*To do*. Output the material beneath this task exactly, images excluded.

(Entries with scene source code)
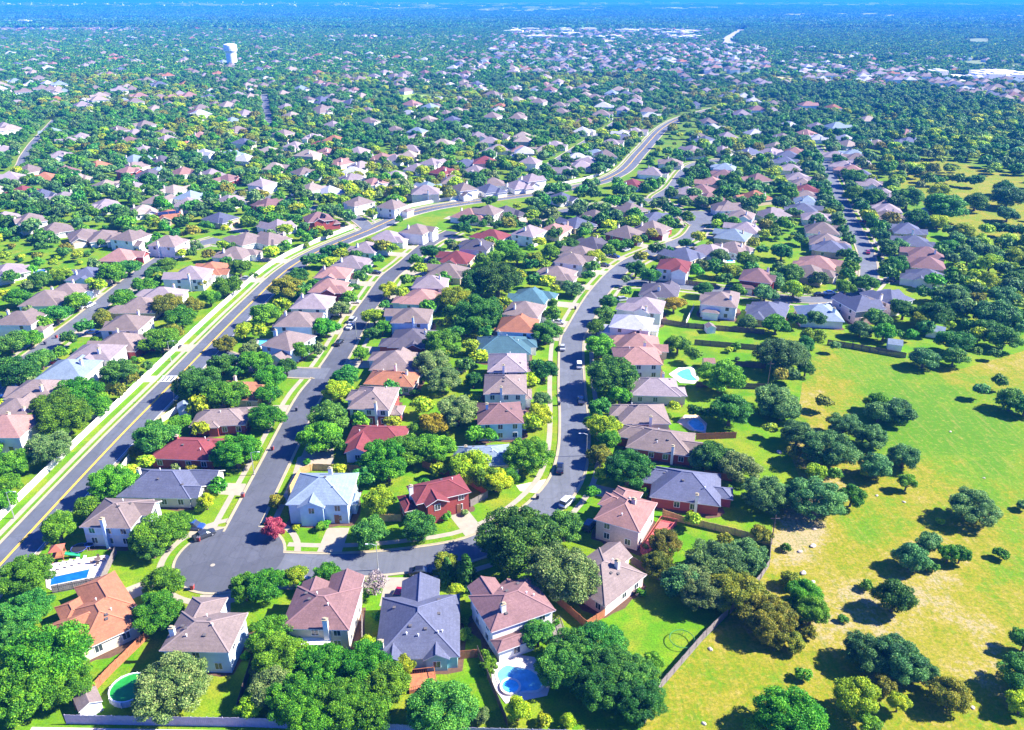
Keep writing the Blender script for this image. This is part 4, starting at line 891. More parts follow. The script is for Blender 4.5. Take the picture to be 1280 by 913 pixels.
zt(300, 500, [(130, 90, 88, 'g'), (45, 250, 75, 'g'), (445, 90, 98, 'o'), (400, 185, 100, 'g'), (720, 290, 112, 'g'), (830, 255, 95, 'g'), (880, 140, 45, 'g'), (960, 120, 68, 'Y'), (970, 245, 92, 'g'), (1070, 50, 90, 'v'), (1150, 335, 98, 'y'), (1235, 400, 75, 'g'), (695, 505, 84, 'y'), (650, 665, 92, 'o'), (890, 635, 90, 'o'), (185, 510, 46, 'a'), (170, 640, 58, 'r'), (1250, 185, 40, 'g'), (745, 345, 80, 'g'), (335, 310, 18, 'g'), (1030, 580, 30, 'g'), (280, 640, 20, 'y'), (405, 635, 30, 'g')])
zt(600, 500, [(300, 78, 66, 'y'), (250, 280, 108, 'g'), (310, 15, 45, 'o'), (620, 140, 88, 'y'), (640, 200, 60, 'g'), (600, 280, 66, 'a'), (740, 345, 112, 'o'), (610, 380, 40, 'y'), (560, 472, 40, 'g'), (80, 400, 88, 'y'), (130, 390, 60, 'g'), (205, 690, 185, 'o'), (330, 640, 80, 'o'), (420, 640, 95, 'o'), (920, 720, 85, 'a'), (1125, 295, 80, 'b'), (1070, 610, 36, 'y'), (1250, 290, 55, 'b'), (1180, 812, 128, 'b'), (1080, 900, 100, 'v'), (870, 840, 55, 'y'), (820, 465, 26, 'g'), (600, 40, 60, 'o'), (1225, 700, 40, 'a'), (560, 120, 45, 'g')])
zt(820, 560, [(190, 30, 60, 'o'), (270, 62, 60, 'v'), (355, 150, 70, 'b'), (340, 280, 36, 'a'), (265, 470, 80, 'a'), (365, 545, 80, 'a'), (445, 630, 38, 'a'), (150, 470, 70, 'v'), (180, 370, 75, 'b'), (290, 360, 70, 'b'), (120, 235, 28, 'y'), (440, 25, 26, 'a')], 2.587)
zt(960, 500, [(70, 50, 80, 'b'), (10, 150, 36, 'y'), (150, 170, 88, 'b'), (272, 30, 42, 'a'), (380, 130, 80, 'b'), (520, 190, 78, 'b'), (300, 250, 122, 'b'), (240, 362, 54, 'y'), (330, 375, 36, 'g'), (540, 335, 88, 'b'), (490, 362, 30, 'y'), (680, 290, 78, 'b'), (695, 410, 46, 'g'), (555, 65, 70, 'b'), (655, 60, 85, 'b'), (545, 10, 60, 'g'), (50, 470, 70, 'b'), (240, 500, 128, 'b'), (420, 480, 64, 'g'), (1030, 538, 108, 'b'), (860, 608, 22, 'y'), (800, 715, 68, 'b'), (720, 795, 88, 'b'), (815, 838, 34, 'p'), (905, 768, 50, 'g'), (965, 770, 50, 'g'), (1160, 772, 38, 'g'), (88, 738, 26, 'g'), (1205, 15, 62, 'o'), (1275, 530, 32, 'b'), (1290, 30, 60, 'o')])
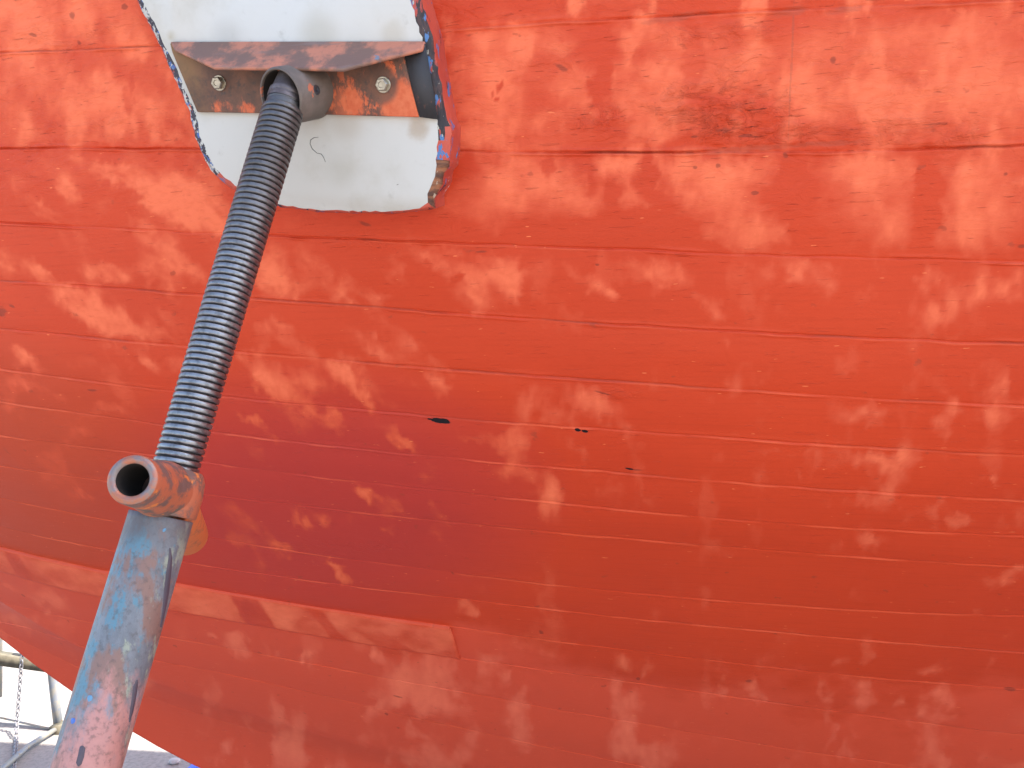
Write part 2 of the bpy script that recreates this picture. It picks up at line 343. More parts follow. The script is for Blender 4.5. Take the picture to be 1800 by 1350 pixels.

*Expected output*.
Keep writing the Blender script for this image. This is part 4, starting at line 891. More parts follow. The script is for Blender 4.5. Take the picture to be 1280 by 913 pixels.
zt(300, 500, [(130, 90, 88, 'g'), (45, 250, 75, 'g'), (445, 90, 98, 'o'), (400, 185, 100, 'g'), (720, 290, 112, 'g'), (830, 255, 95, 'g'), (880, 140, 45, 'g'), (960, 120, 68, 'Y'), (970, 245, 92, 'g'), (1070, 50, 90, 'v'), (1150, 335, 98, 'y'), (1235, 400, 75, 'g'), (695, 505, 84, 'y'), (650, 665, 92, 'o'), (890, 635, 90, 'o'), (185, 510, 46, 'a'), (170, 640, 58, 'r'), (1250, 185, 40, 'g'), (745, 345, 80, 'g'), (335, 310, 18, 'g'), (1030, 580, 30, 'g'), (280, 640, 20, 'y'), (405, 635, 30, 'g')])
zt(600, 500, [(300, 78, 66, 'y'), (250, 280, 108, 'g'), (310, 15, 45, 'o'), (620, 140, 88, 'y'), (640, 200, 60, 'g'), (600, 280, 66, 'a'), (740, 345, 112, 'o'), (610, 380, 40, 'y'), (560, 472, 40, 'g'), (80, 400, 88, 'y'), (130, 390, 60, 'g'), (205, 690, 185, 'o'), (330, 640, 80, 'o'), (420, 640, 95, 'o'), (920, 720, 85, 'a'), (1125, 295, 80, 'b'), (1070, 610, 36, 'y'), (1250, 290, 55, 'b'), (1180, 812, 128, 'b'), (1080, 900, 100, 'v'), (870, 840, 55, 'y'), (820, 465, 26, 'g'), (600, 40, 60, 'o'), (1225, 700, 40, 'a'), (560, 120, 45, 'g')])
zt(820, 560, [(190, 30, 60, 'o'), (270, 62, 60, 'v'), (355, 150, 70, 'b'), (340, 280, 36, 'a'), (265, 470, 80, 'a'), (365, 545, 80, 'a'), (445, 630, 38, 'a'), (150, 470, 70, 'v'), (180, 370, 75, 'b'), (290, 360, 70, 'b'), (120, 235, 28, 'y'), (440, 25, 26, 'a')], 2.587)
zt(960, 500, [(70, 50, 80, 'b'), (10, 150, 36, 'y'), (150, 170, 88, 'b'), (272, 30, 42, 'a'), (380, 130, 80, 'b'), (520, 190, 78, 'b'), (300, 250, 122, 'b'), (240, 362, 54, 'y'), (330, 375, 36, 'g'), (540, 335, 88, 'b'), (490, 362, 30, 'y'), (680, 290, 78, 'b'), (695, 410, 46, 'g'), (555, 65, 70, 'b'), (655, 60, 85, 'b'), (545, 10, 60, 'g'), (50, 470, 70, 'b'), (240, 500, 128, 'b'), (420, 480, 64, 'g'), (1030, 538, 108, 'b'), (860, 608, 22, 'y'), (800, 715, 68, 'b'), (720, 795, 88, 'b'), (815, 838, 34, 'p'), (905, 768, 50, 'g'), (965, 770, 50, 'g'), (1160, 772, 38, 'g'), (88, 738, 26, 'g'), (1205, 15, 62, 'o'), (1275, 530, 32, 'b'), (1290, 30, 60, 'o')])
Write part 2 of the bpy script that recreates this picture. It picks up at line 343. More parts follow. The script is for Blender 4.5. Take the picture to be 1800 by 1350 pixels.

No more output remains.